▸ **Information provided**:
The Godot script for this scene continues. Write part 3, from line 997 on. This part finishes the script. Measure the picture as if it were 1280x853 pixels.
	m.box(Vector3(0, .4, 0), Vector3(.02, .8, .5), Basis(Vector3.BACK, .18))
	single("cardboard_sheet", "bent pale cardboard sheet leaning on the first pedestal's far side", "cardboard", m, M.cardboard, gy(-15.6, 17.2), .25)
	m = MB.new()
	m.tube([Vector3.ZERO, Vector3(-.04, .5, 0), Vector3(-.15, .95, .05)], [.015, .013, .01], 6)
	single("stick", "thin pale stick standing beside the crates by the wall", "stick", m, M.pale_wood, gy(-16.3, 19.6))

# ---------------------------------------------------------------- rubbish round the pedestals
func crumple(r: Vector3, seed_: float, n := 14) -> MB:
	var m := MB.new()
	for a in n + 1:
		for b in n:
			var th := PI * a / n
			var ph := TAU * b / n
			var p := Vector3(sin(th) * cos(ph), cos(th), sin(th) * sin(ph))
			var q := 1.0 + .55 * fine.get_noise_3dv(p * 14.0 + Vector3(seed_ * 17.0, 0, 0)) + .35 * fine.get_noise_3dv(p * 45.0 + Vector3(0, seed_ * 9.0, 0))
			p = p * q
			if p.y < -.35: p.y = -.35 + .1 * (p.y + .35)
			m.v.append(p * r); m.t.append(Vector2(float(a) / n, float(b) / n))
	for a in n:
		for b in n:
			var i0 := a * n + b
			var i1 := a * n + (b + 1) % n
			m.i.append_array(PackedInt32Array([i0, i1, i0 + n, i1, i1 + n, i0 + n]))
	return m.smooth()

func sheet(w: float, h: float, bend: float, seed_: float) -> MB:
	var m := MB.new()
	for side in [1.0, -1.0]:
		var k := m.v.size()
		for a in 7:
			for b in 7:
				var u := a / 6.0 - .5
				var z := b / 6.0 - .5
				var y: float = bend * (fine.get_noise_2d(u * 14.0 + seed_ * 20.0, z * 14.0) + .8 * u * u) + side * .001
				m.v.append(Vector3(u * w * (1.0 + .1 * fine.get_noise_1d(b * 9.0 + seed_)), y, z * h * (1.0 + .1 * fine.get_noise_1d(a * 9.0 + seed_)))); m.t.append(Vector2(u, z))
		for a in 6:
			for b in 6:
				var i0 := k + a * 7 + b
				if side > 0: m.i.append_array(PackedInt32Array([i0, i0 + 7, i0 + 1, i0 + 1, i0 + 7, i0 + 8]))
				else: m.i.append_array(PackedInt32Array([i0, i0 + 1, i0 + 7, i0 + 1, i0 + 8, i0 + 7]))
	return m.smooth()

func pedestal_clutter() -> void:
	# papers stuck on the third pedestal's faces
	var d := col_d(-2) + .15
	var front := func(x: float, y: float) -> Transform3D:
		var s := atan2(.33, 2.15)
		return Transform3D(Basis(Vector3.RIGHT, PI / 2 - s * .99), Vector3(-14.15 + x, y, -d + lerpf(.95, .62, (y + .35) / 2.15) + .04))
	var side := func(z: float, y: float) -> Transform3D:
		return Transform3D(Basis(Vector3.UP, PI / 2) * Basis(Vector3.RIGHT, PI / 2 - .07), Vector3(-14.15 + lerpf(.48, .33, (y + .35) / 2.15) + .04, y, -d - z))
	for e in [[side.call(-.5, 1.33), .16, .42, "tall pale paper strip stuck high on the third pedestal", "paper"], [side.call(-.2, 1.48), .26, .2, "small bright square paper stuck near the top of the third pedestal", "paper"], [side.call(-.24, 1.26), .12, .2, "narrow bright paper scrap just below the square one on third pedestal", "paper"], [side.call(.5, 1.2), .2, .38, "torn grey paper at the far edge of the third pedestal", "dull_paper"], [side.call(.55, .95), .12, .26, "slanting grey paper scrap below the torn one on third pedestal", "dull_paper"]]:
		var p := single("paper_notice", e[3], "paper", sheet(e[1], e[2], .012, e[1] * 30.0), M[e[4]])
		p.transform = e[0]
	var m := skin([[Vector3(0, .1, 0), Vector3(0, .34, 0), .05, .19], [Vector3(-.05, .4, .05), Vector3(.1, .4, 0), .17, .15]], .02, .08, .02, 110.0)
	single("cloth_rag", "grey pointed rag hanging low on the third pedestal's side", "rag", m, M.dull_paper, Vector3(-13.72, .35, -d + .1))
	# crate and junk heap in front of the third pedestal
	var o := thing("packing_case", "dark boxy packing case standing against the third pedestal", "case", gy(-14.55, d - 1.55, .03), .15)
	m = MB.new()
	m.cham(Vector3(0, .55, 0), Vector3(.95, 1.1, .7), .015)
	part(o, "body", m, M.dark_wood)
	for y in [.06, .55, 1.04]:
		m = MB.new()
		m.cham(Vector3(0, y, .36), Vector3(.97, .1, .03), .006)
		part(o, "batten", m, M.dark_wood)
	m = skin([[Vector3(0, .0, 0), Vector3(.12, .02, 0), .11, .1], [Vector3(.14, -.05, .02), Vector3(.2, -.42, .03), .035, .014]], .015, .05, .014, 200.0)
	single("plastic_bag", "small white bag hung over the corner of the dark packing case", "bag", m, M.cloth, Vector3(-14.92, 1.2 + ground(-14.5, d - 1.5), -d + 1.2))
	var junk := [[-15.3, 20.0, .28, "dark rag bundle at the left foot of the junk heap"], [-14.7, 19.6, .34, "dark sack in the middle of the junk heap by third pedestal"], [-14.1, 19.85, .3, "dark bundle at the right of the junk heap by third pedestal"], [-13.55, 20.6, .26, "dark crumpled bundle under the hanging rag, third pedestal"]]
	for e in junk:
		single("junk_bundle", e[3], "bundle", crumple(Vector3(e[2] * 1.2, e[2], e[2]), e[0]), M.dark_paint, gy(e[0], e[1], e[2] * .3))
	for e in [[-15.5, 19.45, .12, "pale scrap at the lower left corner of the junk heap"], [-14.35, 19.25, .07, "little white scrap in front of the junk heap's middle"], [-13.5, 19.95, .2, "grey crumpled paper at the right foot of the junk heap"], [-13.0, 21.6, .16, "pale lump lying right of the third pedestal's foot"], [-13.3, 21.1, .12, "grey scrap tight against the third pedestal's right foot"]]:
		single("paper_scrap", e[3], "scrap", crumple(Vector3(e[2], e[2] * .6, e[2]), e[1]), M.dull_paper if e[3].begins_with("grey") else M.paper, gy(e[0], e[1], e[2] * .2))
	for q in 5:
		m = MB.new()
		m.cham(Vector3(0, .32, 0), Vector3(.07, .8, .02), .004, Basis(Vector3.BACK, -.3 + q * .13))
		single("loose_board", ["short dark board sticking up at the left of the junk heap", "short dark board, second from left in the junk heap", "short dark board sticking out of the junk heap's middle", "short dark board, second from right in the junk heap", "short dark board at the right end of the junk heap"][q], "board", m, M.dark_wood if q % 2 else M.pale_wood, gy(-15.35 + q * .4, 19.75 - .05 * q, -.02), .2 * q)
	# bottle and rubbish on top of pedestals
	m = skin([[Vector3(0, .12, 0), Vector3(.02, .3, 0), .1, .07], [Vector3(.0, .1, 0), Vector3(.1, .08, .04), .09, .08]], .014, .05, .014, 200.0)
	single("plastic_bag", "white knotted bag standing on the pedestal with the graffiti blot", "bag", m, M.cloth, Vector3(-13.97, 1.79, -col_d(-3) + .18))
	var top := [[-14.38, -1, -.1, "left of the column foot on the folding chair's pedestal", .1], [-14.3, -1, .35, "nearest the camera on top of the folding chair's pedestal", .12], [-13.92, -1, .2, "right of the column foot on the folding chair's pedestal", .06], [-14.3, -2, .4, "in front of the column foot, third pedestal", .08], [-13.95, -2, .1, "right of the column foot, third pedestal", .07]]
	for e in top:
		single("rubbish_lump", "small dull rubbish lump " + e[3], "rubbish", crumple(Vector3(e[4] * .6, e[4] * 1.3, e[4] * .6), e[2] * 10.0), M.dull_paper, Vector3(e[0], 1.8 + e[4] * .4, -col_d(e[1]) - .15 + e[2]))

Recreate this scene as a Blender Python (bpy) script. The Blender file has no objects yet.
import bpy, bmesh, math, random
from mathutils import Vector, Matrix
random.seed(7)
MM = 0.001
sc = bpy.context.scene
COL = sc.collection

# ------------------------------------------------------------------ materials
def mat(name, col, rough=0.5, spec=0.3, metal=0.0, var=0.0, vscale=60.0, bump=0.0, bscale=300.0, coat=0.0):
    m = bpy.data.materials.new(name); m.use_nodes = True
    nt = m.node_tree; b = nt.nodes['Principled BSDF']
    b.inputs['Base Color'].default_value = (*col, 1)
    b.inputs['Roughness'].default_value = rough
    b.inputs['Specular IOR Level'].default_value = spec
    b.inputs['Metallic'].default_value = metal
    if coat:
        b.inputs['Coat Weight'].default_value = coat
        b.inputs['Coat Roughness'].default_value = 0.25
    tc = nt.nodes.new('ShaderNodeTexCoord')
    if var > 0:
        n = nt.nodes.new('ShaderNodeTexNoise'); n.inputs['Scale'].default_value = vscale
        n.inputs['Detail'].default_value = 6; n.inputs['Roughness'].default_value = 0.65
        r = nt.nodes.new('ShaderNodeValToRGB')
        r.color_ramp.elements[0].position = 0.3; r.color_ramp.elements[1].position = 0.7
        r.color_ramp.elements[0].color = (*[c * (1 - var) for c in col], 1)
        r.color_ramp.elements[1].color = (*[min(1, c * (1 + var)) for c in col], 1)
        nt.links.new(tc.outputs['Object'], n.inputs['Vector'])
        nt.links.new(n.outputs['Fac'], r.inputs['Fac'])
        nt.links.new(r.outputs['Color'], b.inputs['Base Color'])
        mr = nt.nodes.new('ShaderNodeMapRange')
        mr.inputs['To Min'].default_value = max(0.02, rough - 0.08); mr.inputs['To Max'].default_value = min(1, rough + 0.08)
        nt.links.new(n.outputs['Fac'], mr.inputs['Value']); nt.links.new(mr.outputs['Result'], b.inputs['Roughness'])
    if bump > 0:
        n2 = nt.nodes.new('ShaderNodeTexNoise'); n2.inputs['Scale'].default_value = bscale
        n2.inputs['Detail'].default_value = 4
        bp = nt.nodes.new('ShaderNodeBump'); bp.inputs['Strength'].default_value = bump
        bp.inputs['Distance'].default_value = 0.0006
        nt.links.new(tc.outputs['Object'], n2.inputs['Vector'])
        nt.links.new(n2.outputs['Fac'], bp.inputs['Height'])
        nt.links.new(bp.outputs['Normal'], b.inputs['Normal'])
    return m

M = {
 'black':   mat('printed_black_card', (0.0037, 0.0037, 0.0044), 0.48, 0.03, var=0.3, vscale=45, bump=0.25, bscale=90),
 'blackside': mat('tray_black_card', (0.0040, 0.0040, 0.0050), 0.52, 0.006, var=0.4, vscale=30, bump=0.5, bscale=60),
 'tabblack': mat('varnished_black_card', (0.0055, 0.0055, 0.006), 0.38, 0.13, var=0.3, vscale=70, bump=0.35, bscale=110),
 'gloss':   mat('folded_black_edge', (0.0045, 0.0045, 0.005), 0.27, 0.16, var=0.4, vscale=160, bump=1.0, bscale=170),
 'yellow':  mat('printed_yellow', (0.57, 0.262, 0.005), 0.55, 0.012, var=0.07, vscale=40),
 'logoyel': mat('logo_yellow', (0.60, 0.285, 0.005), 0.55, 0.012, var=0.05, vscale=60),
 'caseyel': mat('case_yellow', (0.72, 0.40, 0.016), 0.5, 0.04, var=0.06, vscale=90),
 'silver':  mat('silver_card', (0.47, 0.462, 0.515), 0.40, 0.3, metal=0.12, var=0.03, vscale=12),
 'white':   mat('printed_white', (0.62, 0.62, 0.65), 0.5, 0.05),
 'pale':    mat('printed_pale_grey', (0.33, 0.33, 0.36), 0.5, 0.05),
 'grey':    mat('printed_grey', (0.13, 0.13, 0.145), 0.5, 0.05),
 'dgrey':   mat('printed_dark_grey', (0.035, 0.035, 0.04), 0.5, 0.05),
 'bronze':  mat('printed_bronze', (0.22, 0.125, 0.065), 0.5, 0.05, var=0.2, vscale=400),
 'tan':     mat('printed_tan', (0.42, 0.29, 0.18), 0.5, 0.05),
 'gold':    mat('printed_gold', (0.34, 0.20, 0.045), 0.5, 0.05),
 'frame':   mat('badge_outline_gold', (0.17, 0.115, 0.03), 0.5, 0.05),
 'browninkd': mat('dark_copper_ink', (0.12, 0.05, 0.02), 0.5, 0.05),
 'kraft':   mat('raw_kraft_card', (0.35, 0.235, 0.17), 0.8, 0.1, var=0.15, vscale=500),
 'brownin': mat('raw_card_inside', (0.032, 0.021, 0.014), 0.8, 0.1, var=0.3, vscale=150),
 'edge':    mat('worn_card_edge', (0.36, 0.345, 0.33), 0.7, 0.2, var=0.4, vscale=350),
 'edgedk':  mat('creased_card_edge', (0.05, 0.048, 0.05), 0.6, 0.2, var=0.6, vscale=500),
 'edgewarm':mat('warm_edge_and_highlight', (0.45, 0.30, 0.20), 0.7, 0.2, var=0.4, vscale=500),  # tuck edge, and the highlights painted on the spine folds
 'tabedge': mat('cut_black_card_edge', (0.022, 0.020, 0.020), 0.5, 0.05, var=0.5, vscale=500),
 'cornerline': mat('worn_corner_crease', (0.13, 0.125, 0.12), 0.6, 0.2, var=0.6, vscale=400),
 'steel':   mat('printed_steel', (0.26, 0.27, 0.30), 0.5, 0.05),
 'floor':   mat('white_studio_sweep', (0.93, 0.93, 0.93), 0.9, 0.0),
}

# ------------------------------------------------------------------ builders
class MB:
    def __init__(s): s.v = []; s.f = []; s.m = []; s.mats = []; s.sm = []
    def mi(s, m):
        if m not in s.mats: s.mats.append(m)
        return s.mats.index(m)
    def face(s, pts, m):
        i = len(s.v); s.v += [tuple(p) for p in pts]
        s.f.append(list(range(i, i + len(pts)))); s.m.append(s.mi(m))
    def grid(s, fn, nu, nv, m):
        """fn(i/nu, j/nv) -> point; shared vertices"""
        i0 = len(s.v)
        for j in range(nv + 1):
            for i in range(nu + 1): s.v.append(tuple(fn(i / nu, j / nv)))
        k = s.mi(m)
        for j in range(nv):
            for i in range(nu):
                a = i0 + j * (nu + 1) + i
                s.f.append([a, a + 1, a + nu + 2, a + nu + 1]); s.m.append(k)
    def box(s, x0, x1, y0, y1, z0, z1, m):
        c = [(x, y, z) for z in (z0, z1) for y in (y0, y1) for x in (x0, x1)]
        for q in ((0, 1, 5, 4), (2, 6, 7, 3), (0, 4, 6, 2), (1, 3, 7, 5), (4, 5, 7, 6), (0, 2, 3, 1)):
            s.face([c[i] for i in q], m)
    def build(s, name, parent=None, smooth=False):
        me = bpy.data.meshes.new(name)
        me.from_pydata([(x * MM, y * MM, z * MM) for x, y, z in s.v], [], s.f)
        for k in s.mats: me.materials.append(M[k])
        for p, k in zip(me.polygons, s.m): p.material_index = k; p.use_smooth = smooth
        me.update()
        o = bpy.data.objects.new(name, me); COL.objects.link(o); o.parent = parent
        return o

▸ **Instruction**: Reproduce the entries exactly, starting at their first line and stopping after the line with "M.pale_wood, gy(-16.3, 19.6))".

▸ **Result of the exercise**:
The Godot script for this scene continues. Write part 3, from line 997 on. This part finishes the script. Measure the picture as if it were 1280x853 pixels.
	m.box(Vector3(0, .4, 0), Vector3(.02, .8, .5), Basis(Vector3.BACK, .18))
	single("cardboard_sheet", "bent pale cardboard sheet leaning on the first pedestal's far side", "cardboard", m, M.cardboard, gy(-15.6, 17.2), .25)
	m = MB.new()
	m.tube([Vector3.ZERO, Vector3(-.04, .5, 0), Vector3(-.15, .95, .05)], [.015, .013, .01], 6)
	single("stick", "thin pale stick standing beside the crates by the wall", "stick", m, M.pale_wood, gy(-16.3, 19.6))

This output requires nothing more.